Takes issue with local authorities’ ‘crusade to remove road space’

Speaking yesterday during a parliamentary debate, Conservative MP Sir Greg Knight became the latest politician to blame cycle infrastructure for urban congestion problems. Knight said that pollution is, “going up because pavements have got wider and road space is being turned over to cycle lanes.”

Two weeks ago, Lord Tebbit claimed that the "cause of the excess nitrous oxide in the air in this area of Westminster and along the Embankment is those wretched barricades which have been put up by the former mayor.”

The barricades in question were those, “which have been put up in order to assist cyclists – who also get in the way on the main road.”

BikeBiz reports that while enquiring when the Government’s air quality plan is likely to be published, Knight echoed Tebbit’s sentiments.

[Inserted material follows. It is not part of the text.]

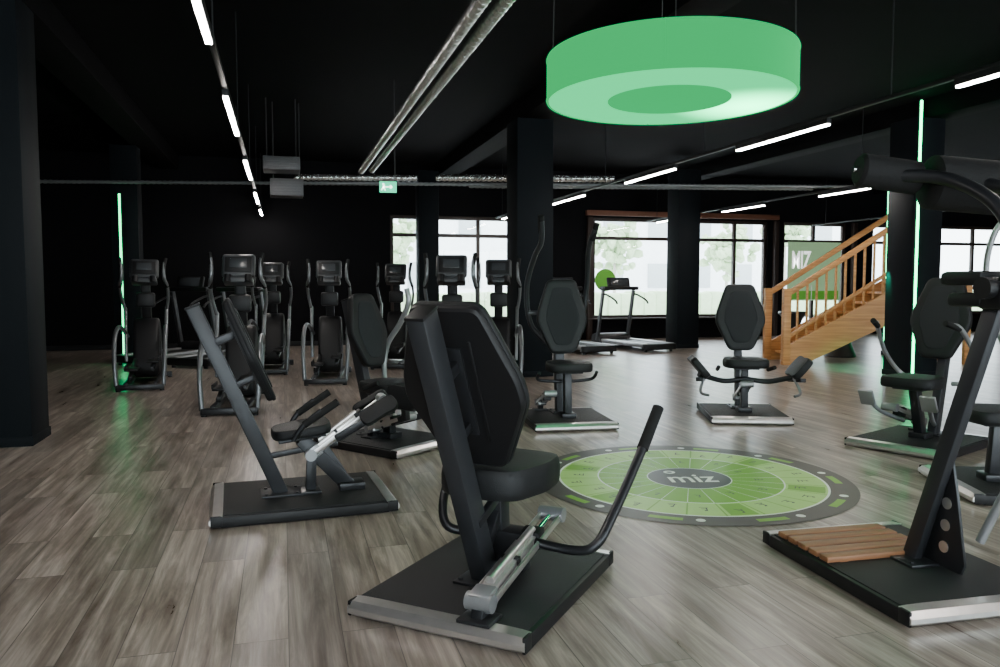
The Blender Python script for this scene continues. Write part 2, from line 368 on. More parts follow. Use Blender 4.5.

“Is there not a case — I say this with respect — for making local authorities take into account the congestion effects of their crusade to remove road space in favour of wider pavements and more cycle lanes?

“Someone said to me the other day that there are fewer cars entering central London but that pollution is going up. Well, obviously it is going up because pavements have got wider and road space is being turned over to cycle lanes. The Mayor of London cannot have it both ways. If he wishes to reduce air pollution, he and others need to take care when they are seeking to remove highway lanes.”

Knight is a director of H&H Classics Ltd, a classic car auctions company, and also chair of the all-party parliamentary historic vehicles group.

Labour’s Rob Flello is another MP to voice similar concerns. Announcing the launch of a government inquiry into urban congestion in January, he suggested that “loss of tarmac” for cycle lanes could be a major cause of London’s congestion problems.

A 2016 INRIX report into congestion concluded that Transport for London’s £4 billion Road Modernisation Plan, together with the £15 billion Crossrail programme, would ultimately reduce congestion by 20 per cent, characterising the ongoing construction work as “short term pain for long term gain.”